Abstract

Retrieving well-dated terrestrial archives of Holocene climate change is fundamentally important for building robust climate models and predictions. In this study we obtained records of paleomagnetic direction and relative paleointensity of the Earth's magnetic field from an alluvial soil situated on a flood river terrace close to the well-dated and stratigraphically confined Chalcolithic mound near the village of Koprivetz in NE Bulgaria. Anisotropy of magnetic susceptibility data revealed a coherent imbricated magnetic fabric reflecting the effects of water flow in the lower alluvial clays and the direction of delluvial sedimentation from the slope in the upper soil horizons.
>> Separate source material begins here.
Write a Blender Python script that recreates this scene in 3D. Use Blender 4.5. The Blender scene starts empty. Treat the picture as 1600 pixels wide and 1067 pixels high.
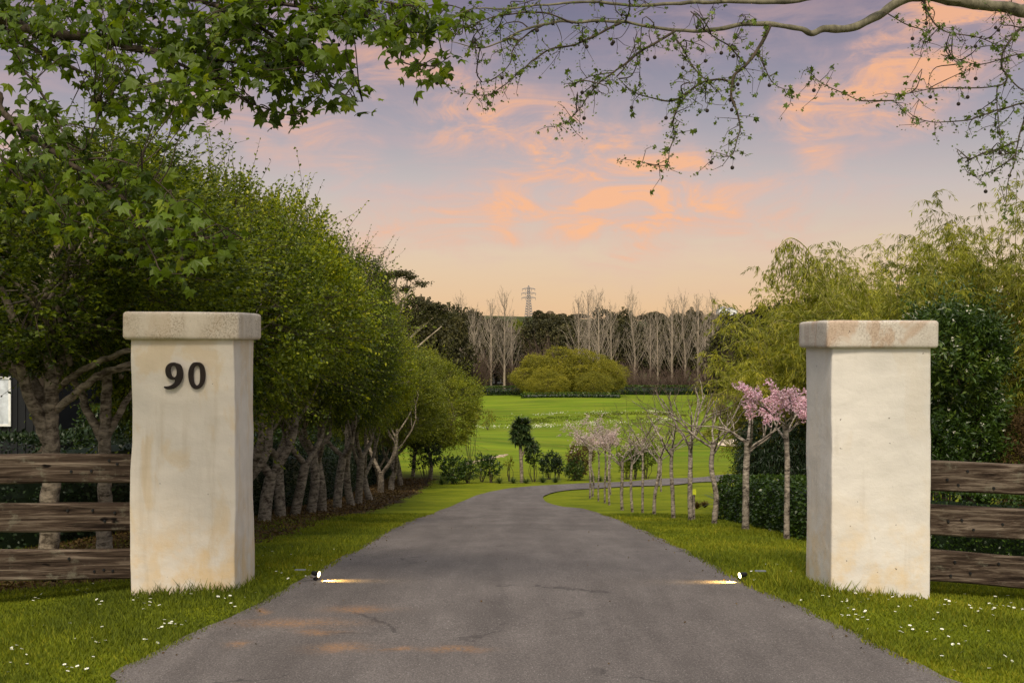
import bpy, math, random
import numpy as np
from mathutils import Vector, noise as mn
# ------------------------------------------------------------------ camera, sky, sun, exposure
SC = bpy.context.scene
COL = SC.collection
CAMZ = 1.65; FPX = 2000.0; CX, CY = 800.0, 533.5

def lin(r, g, b, a=1.0):
    f = lambda c: (c/255/12.92) if c/255 <= .04045 else ((c/255+.055)/1.055)**2.4
    return (f(r), f(g), f(b), a)

class NT:
    """small helper around a node tree"""
    def __init__(s, tree): s.t = tree; s.t.nodes.clear()
    def add(s, typ, ins=None, **kw):
        n = s.t.nodes.new(typ)
        for k, v in kw.items(): setattr(n, k, v)
        for k, v in (ins or {}).items():
            sock = n.inputs[k]
            if isinstance(v, bpy.types.NodeSocket): s.t.links.new(v, sock)
            else: sock.default_value = v
        return n
    def math(s, op, a, b=None, c=None, clamp=False):
        i = {0: a}
        if b is not None: i[1] = b
        if c is not None: i[2] = c
        return s.add('ShaderNodeMath', i, operation=op, use_clamp=clamp).outputs[0]
    def mix(s, f, a, b, mode='MIX'):
        n = s.add('ShaderNodeMix', {0: f, 6: a, 7: b}, data_type='RGBA', blend_type=mode)
        return n.outputs[2]
    def ramp(s, f, stops, interp='LINEAR'):
        n = s.add('ShaderNodeValToRGB', {0: f}); r = n.color_ramp; r.interpolation = interp
        while len(r.elements) < len(stops): r.elements.new(.5)
        for e, (p, c) in zip(r.elements, stops): e.position = p; e.color = c
        return n.outputs[0]
    def step(s, v, lo, hi):
        n = s.add('ShaderNodeMapRange', {0: v, 1: lo, 2: hi, 3: 0.0, 4: 1.0}, interpolation_type='SMOOTHSTEP')
        return n.outputs[0]
    def noise(s, vec, scale, detail=4, rough=.55, dist=0.0):
        n = s.add('ShaderNodeTexNoise', {'Scale': scale, 'Detail': detail, 'Roughness': rough, 'Distortion': dist})
        if vec is not None: s.t.links.new(vec, n.inputs['Vector'])
        return n.outputs[0]
    def scaled(s, vec, x, y, z):
        return s.add('ShaderNodeMapping', {'Vector': vec, 'Scale': (x, y, z)}).outputs[0]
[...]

Variations of declination, inclination and relative paleointensity along depth of the soil profile were correlated to the archaeomagnetic secular variation curves for Bulgaria, using the age of the earliest archaeological stratigraphic horizon as the main tie point. Based on this correlation, an age model was constructed and temporal variations of environmental magnetic parameters were examined for their suitability as paleoclimate proxies. The ratio of frequency dependent susceptibility to anhysteretic susceptibility (χfd/χARM) is a reasonable proxy for paleoprecipitation due to its close resemblance to paleo-flood records from the Northern and Southern Alps. Events of increased flood intensities during the late Holocene (post – 4700 y BP) are registered through χfd/χARM and reveal good correspondence to the flood records of rivers in Southern Alps and Carpathians. The ratio of isothermal remanent magnetization after 20 mT alternating field demagnetization (IRM20mT) normalized to the full IRM showed good consistency with the GISP2 ice record of temperature variations in Greenland during the Holocene. Six major cold incidents during the last 7000 y BP with the major one at 4500 y BP are evidenced. The obtained results suggest that climate at mid-latitude SE Europe is sensitive to the changes in North Atlantic circulation.